BSD unix is derived from Unix, but has had all the original AT&T code removed and substituted with non-encumbered replacements. BSD is an alternative to Linux for many applications, and has certain advantages and disadvantages over Linux. Generally, the BSD code base is more controlled and conservative, and the platform is much better documented and more secure and stable. A lot of BSD users cite this as the main reason for the choice. The licence terms are also different to Linux, which influences the choice for another large group of its users.
Linux is Unix-like and most software written for unix-like platforms will port between Linux, BSD and other unix platforms relatively easily. It has the mind share and runs on commodity hardware, so it has taken over much of the low-mid range of the server market. It has the mindshare and thus vendor, application and driver support. The development model is much more decentralised than BSD or SysV derived unix, so it evolves more rapidly at the expense of stability.

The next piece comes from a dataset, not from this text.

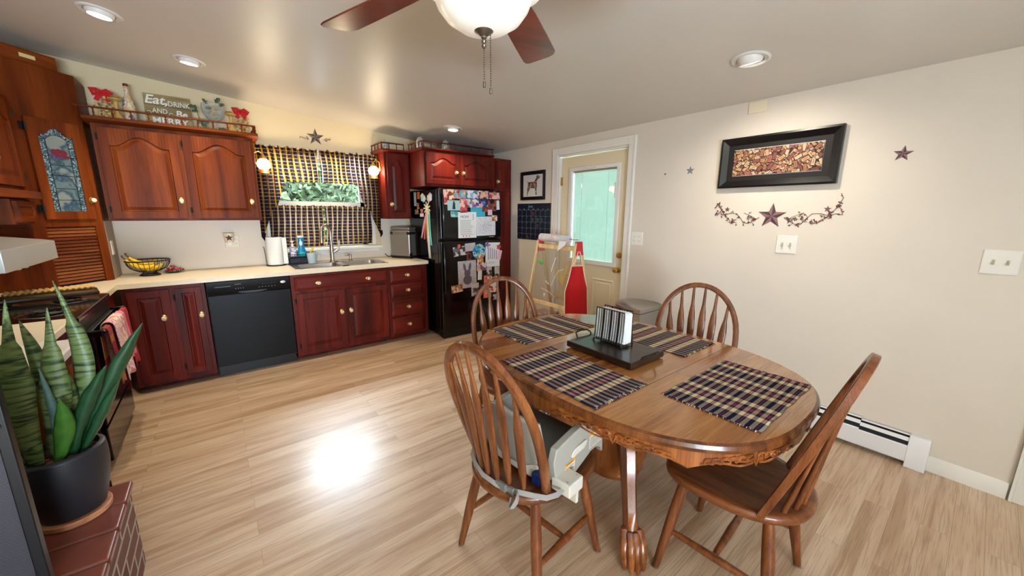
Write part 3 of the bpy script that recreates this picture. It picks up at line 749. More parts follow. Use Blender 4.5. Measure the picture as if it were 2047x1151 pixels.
# ------------------------------------------------------------------ things on top of the left wall cabinet
ZS = 1.372+.775+.001
M['cork'] = mat('cork', (206, 170, 110), .85, var=.2, vscale=90)
M['horn'] = mat('tan_wood_turning', (206, 164, 84), .45)
M['gold'] = mat('gold_ball', (206, 178, 120), .2, .7)
def cork_bunch(x, y, label, seed):
    t = thing('cork_ornament', label, 'ornament', (x, y, ZS), 0, 'cork ornaments on the wall cabinet'); rr = random.Random(seed)
    mb = MB()
    for k in range(8):
        for j in range(3):
            a = rr.uniform(-.6, .6); cx, cyy, z = -.035+.035*j+rr.uniform(-.008, .008), rr.uniform(-.02, .02), .0115+.022*k
            if k > 5 and j == 0: continue
            d = Vector((math.sin(a), -math.cos(a), 0))*.019; mb.cyl(Vector((cx, cyy, z))-d, Vector((cx, cyy, z))+d, .0115, n=9)
    mb.build('corks', M['cork'], t)
    mb = MB(); z = .2
    for s in (-1, 1):
        mb.tube([(0, -.02, z), (s*.03, -.025, z+.02), (s*.055, -.022, z+.012+s*-.012), (s*.045, -.018, z-.012), (0, -.02, z-.004)], .01, 6, flat=(.03, .006), up=(0, -1, .2))
        mb.tube([(0, -.024, z), (s*.02, -.03, z-.03), (s*.035, -.028, z-.06)], .01, 6, flat=(.028, .004), up=(0, -1, .1))
    mb.ball((0, -.026, z), .012, 8); mb.build('bow', M['red'], t)
cork_bunch(-.565, 4.47, 'stack of corks with red bow left of the white bottle', 3)
cork_bunch(.318, 4.47, 'stack of corks with red bow at the window end of the shelf', 5)
for x, lb in ((-.492, 'tan turned candlestick with flared base beside the white bottle'), (.236, 'tan turned candlestick with flared base beside the cork-filled goblet')):
    t = thing('candlestick', lb, 'candlestick', (x, 4.415, ZS), 0, 'turned candlesticks')
    MB().lathe([(.052, 0), (.05, .008), (.03, .03), (.014, .06), (.0105, .1), (.013, .14), (.04, .155), (.042, .163), (.0, .164)], 20).build('stem', M['horn'], t)
    MB().lathe([(.03, .164), (.034, .17), (.03, .18), (.012, .184), (0, .184)], 18).build('cup', M['gold'], t)
t = thing('bottle', 'tall white painted bottle with a dark red cap on the wall cabinet', 'bottle', (-.422, 4.46, ZS))
M['bpaint'] = blotch('painted_bottle', [(226, 222, 196), (222, 214, 180), (214, 160, 110), (226, 222, 200), (120, 130, 140)], 16, .3, kind='noise')
MB().lathe([(.034, 0), (.037, .005), (.038, .05), (.038, .13), (.034, .16), (.018, .195), (.0145, .22), (.0145, .265), (.017, .268), (.017, .275), (0, .276)], 24).build('body', M['bpaint'], t)
M['cap'] = mat('bottle_cap', (110, 24, 32), .4)
MB().lathe([(.0165, .274), (.0165, .292), (.012, .296), (0, .296)], 18).build('cap', M['cap'], t)
t = thing('wall_sign', 'wooden sign lettered Eat, DRINK and Be MERRY standing on the wall cabinet', 'sign', (-.188, 4.52, ZS))
t.rotation_euler = (-.16, 0, 0)
M['pallet'] = wood('pallet_wood', (122, 104, 66), (160, 138, 92), (188, 168, 122), 'x', .8, .7, 0)
M['signw'] = mat('white_lettering', (240, 236, 226), .6); M['signs'] = mat('grey_shadow_lettering', (108, 104, 92), .6)
for i in range(3): MB().box(-.15, .15, 0, .012, .001+.0925*i, .0915+.0925*i).build('board', M['pallet'], t, bevel=.002)
mb = MB()
for x in (-.138, .138):
    for i in range(3): mb.cyl((x, -.001, .03+.0925*i), (x, .0, .03+.0925*i), .003, n=8)
mb.build('nails', M['iron'], t)
for dx, mm, yy in ((.003, M['signs'], -.0012), (0, M['signw'], -.002)):
    text('Eat,', .1, mm, t, (-.073+dx, yy, .226-dx), off=.0022, shear=.25)
    text('DRINK', .06, mm, t, (.074+dx, yy, .207-dx), off=.0004, shear=.0, sx=.8)
    text('AND', .056, mm, t, (-.055+dx, yy, .137-dx), off=.0003, sx=.8)
    text('Be', .075, mm, t, (.082+dx, yy, .128-dx), off=.002, shear=.15)
    text('MERRY', .07, mm, t, (.005+dx, yy, .056-dx), off=.002, sx=1.04, space=1.05)
mb = MB()
for s in (-1, 1):
    pts = [(-.055+s*.012, .105)]+[(-.055+s*(.02+.05*i/10), .108-.012*math.sin(i/10*PI)) for i in range(11)]+[(-.055+s*(.07-.014*math.sin(a)), .118-.012*math.cos(a)) for a in [i*.6 for i in range(8)]]
    mb.tube([(a, -.0025, b) for a, b in pts], .0022, 5)
mb.tube([(-.075, -.0025, .02), (-.02, -.0025, .028), (.06, -.0025, .018)], .004, 5)
mb.build('flourish', M['signw'], t)
t = thing('goblet', 'big glass goblet full of corks and green leaves on the wall cabinet', 'goblet', (.118, 4.47, ZS))
M['leaf'] = mat('grey_green_leaf', (74, 96, 70), .6, var=.3, vscale=30)
prof = [(.04, 0), (.038, .004), (.008, .012), (.006, .05), (.012, .085), (.055, .11), (.078, .15), (.086, .19), (.082, .235)]
MB().lathe(prof+[(r-.003, z) for r, z in prof[:2:-1]], 28).build('bowl', M['glass'], t)
mb = MB(); rr = random.Random(4)
for i in range(42):
    a, q, z = rr.uniform(0, 2*PI), rr.uniform(0, .055), rr.uniform(.13, .225)
    if z < .16: q *= .6
    c = Vector((q*math.cos(a), q*math.sin(a), z)); d = Vector((rr.gauss(0,1), rr.gauss(0,1), rr.gauss(0,1))).normalized()*.017; mb.cyl(c-d, c+d, .0105, n=8)
mb.build('corks', M['cork'], t)
def leafshape(mb, c, d, n, L, w):
    d, n = Vector(d).normalized(), Vector(n).normalized(); s = d.cross(n); c = Vector(c)
    P = [c, c+d*L*.3+s*w, c+d*L*.45+s*w*.55, c+d*L*.65+s*w*.8, c+d*L, c+d*L*.65-s*w*.8, c+d*L*.45-s*w*.55, c+d*L*.3-s*w]
    m_ = [tuple(p+n*(.004 if i in (1, 3, 5, 7) else 0)) for i, p in enumerate(P)]; mb.add(m_, [(0, 1, 2), (0, 2, 4), (2, 3, 4), (0, 4, 6), (0, 6, 7), (6, 4, 5)])
mb = MB()
for c, d, L in (((-.03, -.06, .22), (-.4, -.3, .3), .06), ((.02, -.07, .235), (.5, -.2, .6), .06), ((-.05, -.05, .2), (.6, -.6, -.4), .055), ((.04, -.06, .22), (.9, -.3, .2), .05)): leafshape(mb, c, d, (0, -1, .4), L, L*.45)
mb.build('leaves', M['leaf'], t, thick=.001)
t = thing('ivy_sprig', 'dark green ivy sprig sticking out beside the lettered sign', 'ivy sprig', (.03, 4.46, ZS))
mb = MB(); mb.tube([(.02, 0, .003), (-.01, -.005, .06), (-.02, -.005, .12), (-.03, 0, .19)], .002, 5); mb.tube([(.02, 0, .006), (.12, -.02, .012), (.24, -.02, .008)], .002, 5); mb.build('vine', M['iron'], t)
mb = MB()
for c, d, L in (((-.02, -.005, .185), (-1, 0, .2), .06), ((-.018, -.005, .165), (-.8, -.1, -.25), .05), ((-.01, -.005, .07), (.9, -.1, .1), .06), ((-.005, -.005, .065), (.6, -.1, -.7), .05), ((-.008, -.006, .1), (-.4, 0, -.8), .05), ((.1, -.02, .012), (1, -.1, .25), .07), ((.16, -.02, .012), (1, 0, .1), .07), ((.0, -.01, .008), (-1, -.1, .1), .055)): leafshape(mb, c, d, (0, -1, .3), L, L*.4)
mb.build('leaves', M['leaf'], t, thick=.001)
# jars on the right-hand shelves
M['jarfill'] = blotch('potpourri', [(150, 70, 60), (210, 200, 190), (120, 110, 96), (228, 222, 214), (90, 84, 78)], 60, .7)
for (x, y, z, lb) in ((1.662, 4.48, 2.1435, 'glass jar on top of the narrow wall cabinet right of the window'), (1.888, 4.04, 2.1425, 'glass jar at the left corner above the fridge cabinet'), (2.2, 4.04, 2.1425, 'glass jar in the middle of the shelf above the fridge')):
    t = thing('glass_jar', lb, 'jar', (x, y, z), 0, 'glass jars above the cabinets')
    pr = [(.036, 0), (.042, .006), (.043, .06), (.04, .085), (.028, .095), (.028, .1)]
    MB().lathe(pr+[(r-.0025, zz+.002) for r, zz in pr[::-1]], 24).build('body', M['glass'], t)
    MB().lathe([(.036, .004), (.038, .01), (.038, .05), (.03, .056), (0, .056)], 18).build('contents', M['jarfill'], t)
    MB().lathe([(.03, .098), (.03, .104), (.024, .109), (.01, .113), (.012, .122), (0, .126)], 20).build('lid', M['glass'], t)

# ------------------------------------------------------------------ star above the window
def star_mesh(R0, r1=.40, relief=.012, face='-y', rot=0):
    """five-point barn star: ridged, alternate facets in two printed tones"""
    mb = MB(); P = []
    for i in range(10):
        a = PI/2+i*PI/5+rot; q = R0 if i % 2 == 0 else R0*r1; P.append((q*math.cos(a), q*math.sin(a)))
    def T(a, b, d): return (a, -d, b) if face == '-y' else (-d, -a, b)
    for i in range(10):
        mb.cur = i % 2; j = (i+1) % 10
        mb.add([T(0, 0, relief), T(*P[i], .001), T(*P[j], .001)], [(0, 1, 2)])
    mb.cur = 0; mb.add([T(*p, .0) for p in P], [tuple(range(10))])
    return mb
def sprig(mb, pts, r, T, seed, berries=10, spread=.02, br=.0035):
    rr = random.Random(seed); mb.cur = 0; mb.tube([T(*p) for p in pts], r, 5)
    for k in range(berries):
        i = rr.randrange(1, len(pts)); q = rr.random(); p0, p1 = pts[i-1], pts[i]
        x, z = p0[0]+(p1[0]-p0[0])*q, p0[1]+(p1[1]-p0[1])*q; a, b = x+rr.uniform(-spread, spread), z+rr.uniform(-spread, spread)
        mb.cur = 0; mb.tube([T(x, z), T((x+a)/2, (z+b)/2+.004), T(a, b)], r*.7, 4)
        mb.cur = 1+(k % 2)
        for m in range(3): mb.ball(T(a+rr.uniform(-.006, .006), b+rr.uniform(-.006, .006)), br, 6)
M['starA'] = mat('star_light', (120, 104, 92), .6, var=.15, vscale=90); M['starB'] = mat('star_dark', (66, 56, 52), .6, var=.15, vscale=90)
M['twig'] = mat('twig', (96, 72, 60), .8); M['berry'] = mat('berry_red', (140, 52, 54), .6); M['berry2'] = mat('berry_dark', (90, 50, 56), .6)
t = thing('barn_star', 'brown tin star with berry sprigs on the wall above the window', 'wall star', (.972, YB-.001, 2.238))
star_mesh(.088).build('star', [M['starA'], M['starB']], t, smooth=False, fix=False)
for s in (-1, 1):
    mb = MB(); sprig(mb, [(s*.075, -.02), (s*.1, -.022), (s*.125, -.014), (s*.148, -.008)], .0012, lambda a, b: (a, -.003, b), 5+s, 9, .016, .0028)
    mb.build('berry_sprig', [M['twig'], M['berry'], M['berry2']], t)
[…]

Generally people choose linux as the 'mainstream' unix-like platform with the vendor support. It's the best for desktop applications, and has the most support from platform and third party vendors.
Since Apple put a nice user interface on top of Unix and sells it as MacOS X.
I don't want to start the "how much Unix is in MacOS flamewar" but for this question, I think, that illustrates quite well how present "Unix" is and can even grow against Linux.
In addition to IVA's very good answer, while Linux (and BSD) are very good operating systems, neither are optimal on big-iron. Some applications (particularly DBMS) just don't scale well horizontally.
There's also compelling arguments in terms of risk management / support for getting your hardware, OS and application software from a single vendor.
Note that these arguments are not always based on fact - I've had more joy getting SuSe and Redhat to resolve issues with the bundled utilities in their Linux distros than I've had with HPUX.
it seems that Linux has a much friendlier user interface.
That should be a long way down the list of priorities when selecting a serverside operating system. If you're talking about workstations, then that's a whole different discussion - which has been done to death elsewhere.
In some cases, for life-critical systems, or very long-term science and engineering applications, the users of an older unix system don't want to take any risks. If it works, don't change it.
An example: Since I work with them, I can tell you that most scientists are using fairly new Linux or Mac machines, but when they have to write and send official instrument commands to JPL for uplink, there's usually an old Sun workstation or other old-style unix machine involved. It's a combination of using what already works, avoiding risks of new equipment or software, and someone would have to write up new procedures. For the typical NASA space project, one small change can cause a ripple of consequences, redoing tests and approvals.